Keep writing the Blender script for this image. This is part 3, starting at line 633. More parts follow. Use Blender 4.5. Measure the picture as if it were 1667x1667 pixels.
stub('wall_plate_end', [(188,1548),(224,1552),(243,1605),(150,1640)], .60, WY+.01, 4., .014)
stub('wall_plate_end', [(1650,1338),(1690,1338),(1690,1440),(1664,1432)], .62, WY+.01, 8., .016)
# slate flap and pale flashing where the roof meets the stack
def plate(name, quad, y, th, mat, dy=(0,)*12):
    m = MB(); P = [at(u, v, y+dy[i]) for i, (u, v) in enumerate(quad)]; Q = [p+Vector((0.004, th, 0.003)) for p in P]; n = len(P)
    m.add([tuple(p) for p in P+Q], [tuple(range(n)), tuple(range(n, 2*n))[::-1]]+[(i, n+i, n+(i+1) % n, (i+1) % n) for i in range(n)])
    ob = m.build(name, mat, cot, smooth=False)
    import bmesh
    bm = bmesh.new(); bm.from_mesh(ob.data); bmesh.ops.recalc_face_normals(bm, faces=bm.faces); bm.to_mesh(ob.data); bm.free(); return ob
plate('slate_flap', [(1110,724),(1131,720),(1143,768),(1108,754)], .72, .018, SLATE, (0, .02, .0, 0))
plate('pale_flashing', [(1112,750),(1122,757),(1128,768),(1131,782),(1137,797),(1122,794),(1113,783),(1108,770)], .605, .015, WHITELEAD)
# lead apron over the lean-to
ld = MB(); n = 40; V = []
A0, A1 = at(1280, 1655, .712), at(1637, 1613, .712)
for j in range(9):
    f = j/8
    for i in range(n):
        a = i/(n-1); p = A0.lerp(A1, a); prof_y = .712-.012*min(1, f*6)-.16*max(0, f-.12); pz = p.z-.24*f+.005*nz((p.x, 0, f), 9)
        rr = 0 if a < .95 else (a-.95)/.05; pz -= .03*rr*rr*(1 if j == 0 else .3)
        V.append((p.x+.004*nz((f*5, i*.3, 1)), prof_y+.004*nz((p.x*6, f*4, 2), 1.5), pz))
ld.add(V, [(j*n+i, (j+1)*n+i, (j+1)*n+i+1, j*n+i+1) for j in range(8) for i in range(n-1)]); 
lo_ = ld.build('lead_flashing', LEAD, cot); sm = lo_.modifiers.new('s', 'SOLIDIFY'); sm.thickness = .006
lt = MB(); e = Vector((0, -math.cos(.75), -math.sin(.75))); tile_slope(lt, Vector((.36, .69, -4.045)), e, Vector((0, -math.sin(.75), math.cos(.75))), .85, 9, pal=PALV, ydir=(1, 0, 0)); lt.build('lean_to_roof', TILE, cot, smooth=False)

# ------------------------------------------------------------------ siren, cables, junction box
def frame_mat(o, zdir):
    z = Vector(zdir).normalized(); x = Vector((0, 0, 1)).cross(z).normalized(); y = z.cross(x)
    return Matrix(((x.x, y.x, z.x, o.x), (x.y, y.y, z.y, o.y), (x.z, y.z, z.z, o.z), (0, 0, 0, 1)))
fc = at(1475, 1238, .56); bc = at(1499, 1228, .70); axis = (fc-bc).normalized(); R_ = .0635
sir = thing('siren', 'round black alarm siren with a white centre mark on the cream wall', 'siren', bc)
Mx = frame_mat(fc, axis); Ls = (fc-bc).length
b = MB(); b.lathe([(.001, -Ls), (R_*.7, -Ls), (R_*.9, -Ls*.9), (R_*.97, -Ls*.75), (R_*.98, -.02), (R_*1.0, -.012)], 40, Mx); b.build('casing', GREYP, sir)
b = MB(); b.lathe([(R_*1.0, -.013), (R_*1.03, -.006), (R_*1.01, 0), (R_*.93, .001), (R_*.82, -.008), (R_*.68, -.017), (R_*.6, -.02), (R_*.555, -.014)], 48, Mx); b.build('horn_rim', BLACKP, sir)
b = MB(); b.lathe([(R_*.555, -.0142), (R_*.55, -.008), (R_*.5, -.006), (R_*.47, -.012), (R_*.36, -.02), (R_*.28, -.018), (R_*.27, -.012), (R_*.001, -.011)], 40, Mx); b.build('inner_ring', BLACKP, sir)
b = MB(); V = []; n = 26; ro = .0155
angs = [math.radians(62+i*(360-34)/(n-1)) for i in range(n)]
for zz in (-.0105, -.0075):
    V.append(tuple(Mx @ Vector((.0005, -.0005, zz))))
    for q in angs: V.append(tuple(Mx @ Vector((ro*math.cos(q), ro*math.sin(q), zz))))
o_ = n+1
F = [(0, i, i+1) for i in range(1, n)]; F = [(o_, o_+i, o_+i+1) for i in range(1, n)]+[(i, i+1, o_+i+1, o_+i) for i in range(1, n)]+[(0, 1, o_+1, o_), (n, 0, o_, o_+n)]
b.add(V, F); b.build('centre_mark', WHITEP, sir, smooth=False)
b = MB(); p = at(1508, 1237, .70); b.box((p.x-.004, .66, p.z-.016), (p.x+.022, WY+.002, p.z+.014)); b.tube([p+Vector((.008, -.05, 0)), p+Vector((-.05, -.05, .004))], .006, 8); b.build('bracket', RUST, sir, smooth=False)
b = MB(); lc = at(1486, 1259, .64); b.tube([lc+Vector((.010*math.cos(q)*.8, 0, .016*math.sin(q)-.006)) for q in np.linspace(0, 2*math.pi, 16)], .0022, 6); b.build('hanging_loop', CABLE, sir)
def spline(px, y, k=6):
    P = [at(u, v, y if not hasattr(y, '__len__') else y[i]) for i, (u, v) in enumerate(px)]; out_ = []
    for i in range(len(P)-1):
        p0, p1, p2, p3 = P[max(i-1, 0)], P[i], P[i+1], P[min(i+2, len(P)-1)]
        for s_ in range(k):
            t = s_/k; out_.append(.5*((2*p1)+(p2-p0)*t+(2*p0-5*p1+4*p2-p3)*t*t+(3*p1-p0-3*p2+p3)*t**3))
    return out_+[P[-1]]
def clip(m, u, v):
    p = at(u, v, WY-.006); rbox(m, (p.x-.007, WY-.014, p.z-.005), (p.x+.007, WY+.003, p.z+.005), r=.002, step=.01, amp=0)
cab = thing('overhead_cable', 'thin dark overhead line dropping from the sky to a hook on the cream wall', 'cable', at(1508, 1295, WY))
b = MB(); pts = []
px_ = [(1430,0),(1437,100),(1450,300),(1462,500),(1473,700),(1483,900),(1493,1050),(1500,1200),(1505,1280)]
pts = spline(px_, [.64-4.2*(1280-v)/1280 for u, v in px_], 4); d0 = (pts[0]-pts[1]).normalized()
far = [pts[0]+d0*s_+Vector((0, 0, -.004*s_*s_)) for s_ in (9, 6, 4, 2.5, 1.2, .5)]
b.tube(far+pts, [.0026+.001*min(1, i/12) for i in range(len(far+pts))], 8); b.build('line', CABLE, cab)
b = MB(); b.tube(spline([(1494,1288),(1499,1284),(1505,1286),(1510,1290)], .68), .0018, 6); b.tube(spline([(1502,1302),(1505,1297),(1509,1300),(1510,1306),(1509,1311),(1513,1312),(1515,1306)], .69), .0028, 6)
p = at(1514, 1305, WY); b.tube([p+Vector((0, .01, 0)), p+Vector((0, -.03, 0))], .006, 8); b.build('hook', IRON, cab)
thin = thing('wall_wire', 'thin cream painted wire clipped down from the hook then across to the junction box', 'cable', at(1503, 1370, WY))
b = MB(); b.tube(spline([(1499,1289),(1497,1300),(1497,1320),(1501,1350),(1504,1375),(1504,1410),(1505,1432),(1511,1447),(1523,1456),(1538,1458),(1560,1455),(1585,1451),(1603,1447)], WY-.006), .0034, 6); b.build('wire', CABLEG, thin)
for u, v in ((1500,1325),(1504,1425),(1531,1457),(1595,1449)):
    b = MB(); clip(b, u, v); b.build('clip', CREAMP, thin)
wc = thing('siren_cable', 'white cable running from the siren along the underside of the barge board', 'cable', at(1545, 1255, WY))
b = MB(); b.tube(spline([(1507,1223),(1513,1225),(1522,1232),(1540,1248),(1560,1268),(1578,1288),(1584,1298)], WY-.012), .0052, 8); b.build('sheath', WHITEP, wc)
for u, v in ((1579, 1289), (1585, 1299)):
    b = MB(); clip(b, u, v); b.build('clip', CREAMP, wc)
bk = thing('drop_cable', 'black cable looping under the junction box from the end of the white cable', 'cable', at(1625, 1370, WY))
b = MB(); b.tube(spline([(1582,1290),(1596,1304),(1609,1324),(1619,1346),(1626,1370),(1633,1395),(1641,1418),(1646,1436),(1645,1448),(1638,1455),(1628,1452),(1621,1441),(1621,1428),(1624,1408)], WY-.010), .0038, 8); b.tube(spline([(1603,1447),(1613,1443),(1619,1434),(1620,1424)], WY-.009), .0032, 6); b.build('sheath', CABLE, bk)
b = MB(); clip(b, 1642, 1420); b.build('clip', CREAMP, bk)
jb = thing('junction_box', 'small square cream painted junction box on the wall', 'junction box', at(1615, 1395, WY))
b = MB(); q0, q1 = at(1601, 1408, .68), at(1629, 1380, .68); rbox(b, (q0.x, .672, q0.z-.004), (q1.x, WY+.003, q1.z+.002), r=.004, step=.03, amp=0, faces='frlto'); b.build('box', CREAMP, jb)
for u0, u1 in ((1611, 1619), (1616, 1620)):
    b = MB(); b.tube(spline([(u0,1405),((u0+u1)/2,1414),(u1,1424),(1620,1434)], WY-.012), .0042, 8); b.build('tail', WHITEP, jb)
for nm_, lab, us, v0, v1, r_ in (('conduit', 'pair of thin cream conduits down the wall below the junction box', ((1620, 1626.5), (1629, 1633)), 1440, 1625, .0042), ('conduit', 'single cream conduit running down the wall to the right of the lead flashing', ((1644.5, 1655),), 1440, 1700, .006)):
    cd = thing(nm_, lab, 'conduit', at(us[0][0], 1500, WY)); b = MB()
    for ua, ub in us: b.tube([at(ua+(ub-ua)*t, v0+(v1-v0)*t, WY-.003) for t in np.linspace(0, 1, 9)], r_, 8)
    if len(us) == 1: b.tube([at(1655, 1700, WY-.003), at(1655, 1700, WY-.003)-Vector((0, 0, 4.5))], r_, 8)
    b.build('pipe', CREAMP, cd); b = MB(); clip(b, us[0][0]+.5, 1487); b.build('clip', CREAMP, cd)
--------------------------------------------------
*WHAT TO DO*. Repeat, exactly and only, the lines from the beginning of the material through the line that contains "lt = MB(); e".

*SOLUTION TO THE PROBLEM*.
Keep writing the Blender script for this image. This is part 3, starting at line 633. More parts follow. Use Blender 4.5. Measure the picture as if it were 1667x1667 pixels.
stub('wall_plate_end', [(188,1548),(224,1552),(243,1605),(150,1640)], .60, WY+.01, 4., .014)
stub('wall_plate_end', [(1650,1338),(1690,1338),(1690,1440),(1664,1432)], .62, WY+.01, 8., .016)
# slate flap and pale flashing where the roof meets the stack
def plate(name, quad, y, th, mat, dy=(0,)*12):
    m = MB(); P = [at(u, v, y+dy[i]) for i, (u, v) in enumerate(quad)]; Q = [p+Vector((0.004, th, 0.003)) for p in P]; n = len(P)
    m.add([tuple(p) for p in P+Q], [tuple(range(n)), tuple(range(n, 2*n))[::-1]]+[(i, n+i, n+(i+1) % n, (i+1) % n) for i in range(n)])
    ob = m.build(name, mat, cot, smooth=False)
    import bmesh
    bm = bmesh.new(); bm.from_mesh(ob.data); bmesh.ops.recalc_face_normals(bm, faces=bm.faces); bm.to_mesh(ob.data); bm.free(); return ob
plate('slate_flap', [(1110,724),(1131,720),(1143,768),(1108,754)], .72, .018, SLATE, (0, .02, .0, 0))
plate('pale_flashing', [(1112,750),(1122,757),(1128,768),(1131,782),(1137,797),(1122,794),(1113,783),(1108,770)], .605, .015, WHITELEAD)
# lead apron over the lean-to
ld = MB(); n = 40; V = []
A0, A1 = at(1280, 1655, .712), at(1637, 1613, .712)
for j in range(9):
    f = j/8
    for i in range(n):
        a = i/(n-1); p = A0.lerp(A1, a); prof_y = .712-.012*min(1, f*6)-.16*max(0, f-.12); pz = p.z-.24*f+.005*nz((p.x, 0, f), 9)
        rr = 0 if a < .95 else (a-.95)/.05; pz -= .03*rr*rr*(1 if j == 0 else .3)
        V.append((p.x+.004*nz((f*5, i*.3, 1)), prof_y+.004*nz((p.x*6, f*4, 2), 1.5), pz))
ld.add(V, [(j*n+i, (j+1)*n+i, (j+1)*n+i+1, j*n+i+1) for j in range(8) for i in range(n-1)]); 
lo_ = ld.build('lead_flashing', LEAD, cot); sm = lo_.modifiers.new('s', 'SOLIDIFY'); sm.thickness = .006
lt = MB(); e = Vector((0, -math.cos(.75), -math.sin(.75))); tile_slope(lt, Vector((.36, .69, -4.045)), e, Vector((0, -math.sin(.75), math.cos(.75))), .85, 9, pal=PALV, ydir=(1, 0, 0)); lt.build('lean_to_roof', TILE, cot, smooth=False)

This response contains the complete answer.